If you were looking to judge Fields on his passing ability, you weren’t given much of a chance. Philadelphia sacked him all those times, pressured him countless other times and basically made the pocket a work of fiction. That left him on the run, which is what he does best.

He’ll take your breath away with that running, and he’ll make you hold your breath.

That second-quarter run . . . I’d call it amazing, but there have been so many like it this season that amazing has become almost normal. On second-and-27, Fields somehow eluded pass-rushing fiend Haason Reddick, who was unaware he was trying to grab a ghost by the neck.
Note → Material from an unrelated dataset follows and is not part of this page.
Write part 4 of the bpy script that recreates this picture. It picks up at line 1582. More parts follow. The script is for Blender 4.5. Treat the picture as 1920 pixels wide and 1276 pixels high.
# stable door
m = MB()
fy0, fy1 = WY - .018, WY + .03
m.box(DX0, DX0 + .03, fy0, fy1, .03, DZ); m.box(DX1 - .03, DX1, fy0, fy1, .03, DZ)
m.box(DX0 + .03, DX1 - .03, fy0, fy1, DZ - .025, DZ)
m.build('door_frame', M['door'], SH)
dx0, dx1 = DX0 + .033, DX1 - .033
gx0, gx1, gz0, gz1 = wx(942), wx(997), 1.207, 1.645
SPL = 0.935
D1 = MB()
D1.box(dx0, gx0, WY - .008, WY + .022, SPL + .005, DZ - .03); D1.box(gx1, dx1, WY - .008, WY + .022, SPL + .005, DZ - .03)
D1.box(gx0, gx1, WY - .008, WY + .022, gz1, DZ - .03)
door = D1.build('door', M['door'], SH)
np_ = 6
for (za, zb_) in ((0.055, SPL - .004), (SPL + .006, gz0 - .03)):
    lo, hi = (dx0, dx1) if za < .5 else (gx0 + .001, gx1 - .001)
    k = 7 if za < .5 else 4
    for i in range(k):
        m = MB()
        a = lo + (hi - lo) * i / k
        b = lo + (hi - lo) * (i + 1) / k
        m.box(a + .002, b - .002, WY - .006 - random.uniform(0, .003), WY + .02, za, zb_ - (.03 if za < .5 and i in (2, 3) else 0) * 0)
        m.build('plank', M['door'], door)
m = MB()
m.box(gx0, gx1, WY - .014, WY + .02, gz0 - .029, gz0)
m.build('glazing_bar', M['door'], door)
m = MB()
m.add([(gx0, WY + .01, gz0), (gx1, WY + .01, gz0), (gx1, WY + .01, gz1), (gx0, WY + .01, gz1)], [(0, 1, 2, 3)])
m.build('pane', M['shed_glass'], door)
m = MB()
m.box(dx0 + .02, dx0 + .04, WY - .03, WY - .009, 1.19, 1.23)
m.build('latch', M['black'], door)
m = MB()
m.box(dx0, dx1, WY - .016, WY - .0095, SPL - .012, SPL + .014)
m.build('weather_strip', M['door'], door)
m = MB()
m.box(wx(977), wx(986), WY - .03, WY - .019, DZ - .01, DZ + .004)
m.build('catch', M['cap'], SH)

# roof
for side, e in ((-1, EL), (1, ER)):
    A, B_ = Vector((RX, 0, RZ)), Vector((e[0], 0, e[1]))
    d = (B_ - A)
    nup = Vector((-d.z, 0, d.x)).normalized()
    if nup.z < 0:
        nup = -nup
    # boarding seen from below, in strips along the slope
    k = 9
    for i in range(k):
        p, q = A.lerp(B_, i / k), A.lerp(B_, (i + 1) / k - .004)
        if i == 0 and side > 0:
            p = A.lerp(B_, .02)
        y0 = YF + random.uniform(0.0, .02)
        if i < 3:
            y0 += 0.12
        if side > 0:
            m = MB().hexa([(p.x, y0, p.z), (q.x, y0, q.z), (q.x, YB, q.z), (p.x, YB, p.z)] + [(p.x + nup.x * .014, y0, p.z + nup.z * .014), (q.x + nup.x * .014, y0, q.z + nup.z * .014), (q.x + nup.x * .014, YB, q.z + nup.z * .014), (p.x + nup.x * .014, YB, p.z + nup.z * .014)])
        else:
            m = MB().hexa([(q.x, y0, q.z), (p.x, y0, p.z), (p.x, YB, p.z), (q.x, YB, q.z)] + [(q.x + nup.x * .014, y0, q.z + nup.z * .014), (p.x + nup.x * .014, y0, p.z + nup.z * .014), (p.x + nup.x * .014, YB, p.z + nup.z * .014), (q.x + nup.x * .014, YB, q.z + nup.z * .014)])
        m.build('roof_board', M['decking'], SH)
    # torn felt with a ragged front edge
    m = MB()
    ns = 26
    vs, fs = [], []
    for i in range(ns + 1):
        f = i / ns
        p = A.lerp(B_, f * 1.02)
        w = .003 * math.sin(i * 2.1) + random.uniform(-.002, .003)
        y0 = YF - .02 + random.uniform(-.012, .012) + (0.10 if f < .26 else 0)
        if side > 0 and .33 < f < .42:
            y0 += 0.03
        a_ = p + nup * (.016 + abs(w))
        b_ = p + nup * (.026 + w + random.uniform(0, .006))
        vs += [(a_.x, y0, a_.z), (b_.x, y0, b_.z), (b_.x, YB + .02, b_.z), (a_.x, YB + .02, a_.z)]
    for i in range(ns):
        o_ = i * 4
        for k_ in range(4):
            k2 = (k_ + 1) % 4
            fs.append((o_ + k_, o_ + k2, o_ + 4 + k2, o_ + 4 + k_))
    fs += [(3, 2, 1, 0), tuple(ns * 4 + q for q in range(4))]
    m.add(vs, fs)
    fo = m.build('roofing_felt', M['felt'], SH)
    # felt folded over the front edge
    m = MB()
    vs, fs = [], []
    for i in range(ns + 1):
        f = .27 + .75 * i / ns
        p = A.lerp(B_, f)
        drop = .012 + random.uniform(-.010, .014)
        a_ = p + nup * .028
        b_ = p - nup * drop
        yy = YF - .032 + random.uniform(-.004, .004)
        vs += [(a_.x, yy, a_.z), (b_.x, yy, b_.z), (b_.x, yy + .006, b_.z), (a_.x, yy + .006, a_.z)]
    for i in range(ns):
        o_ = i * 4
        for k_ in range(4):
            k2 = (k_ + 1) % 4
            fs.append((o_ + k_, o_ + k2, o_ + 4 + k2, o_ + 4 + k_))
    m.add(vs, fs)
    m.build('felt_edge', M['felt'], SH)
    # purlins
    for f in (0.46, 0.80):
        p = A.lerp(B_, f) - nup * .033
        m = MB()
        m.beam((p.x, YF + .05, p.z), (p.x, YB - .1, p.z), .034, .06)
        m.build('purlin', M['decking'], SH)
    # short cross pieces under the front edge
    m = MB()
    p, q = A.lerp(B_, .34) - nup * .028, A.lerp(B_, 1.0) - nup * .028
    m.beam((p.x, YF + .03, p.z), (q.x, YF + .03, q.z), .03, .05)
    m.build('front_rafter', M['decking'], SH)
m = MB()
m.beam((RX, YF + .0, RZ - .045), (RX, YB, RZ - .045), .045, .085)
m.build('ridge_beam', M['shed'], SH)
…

Thought he had him. Thought wrong. Fields was gone for a 39-yard gain. He rushed for 95 yards, giving him an even 1,000 on the season, the most by a quarterback in team history.

“That run he made down there, it’s just phenomenal,’’ coach Matt Eberflus said.

Then there’s the flip side. Fields came up limping after a hit midway through the fourth quarter. It turned out to be a leg cramp, but that’s not what Chicago was thinking in the moment. Chicago was thinking, “Oh, the humanity!” 

After the game, a reporter asked Fields if his goal was 1,000 rushing yards every season, which I believe would be the definition of a death wish. If Fields is running for that many yards (and his life) in the future, it will mean that Poles didn’t know an offensive lineman from a leading man in “Les Miserables.’’ 

“No, sir,’’ Fields said in response to the question.

We still don’t know if Fields is a good passer. One of his two touchdown passes came when the Eagles thought he was going to scramble with the ball and left receiver Byron Pringle wide open for a 35-yard score. He completed 14 of 21 passes (good) for 152 yards (meh).

But it was clear from the beginning that this wouldn’t be a game to gauge growth on his throwing ability. Philadelphia’s nasty pass rush wasn’t going to allow that. This was going to be a game of survival.

So, yes, the Bears won Sunday: Fields walked off the field under his own power. Parade down Michigan Avenue on Monday.

For most of the first half, Hurts looked about as ordinary as an NFL quarterback can look, which was very strange, considering he’s a leading candidate for the league MVP. The 3-10 Bears were hanging on valiantly against a 12-1 team. All of it could have been the result of the Eagles looking ahead to their next game against NFC East rival Dallas. So what? The Bears, who haven’t had much to celebrate this season, didn’t care about qualifications. They made a game of it.

Hurts ended up with 315 passing yards and two interceptions. Fields ended up healthy. Repeat after me: 14 games down, three to go.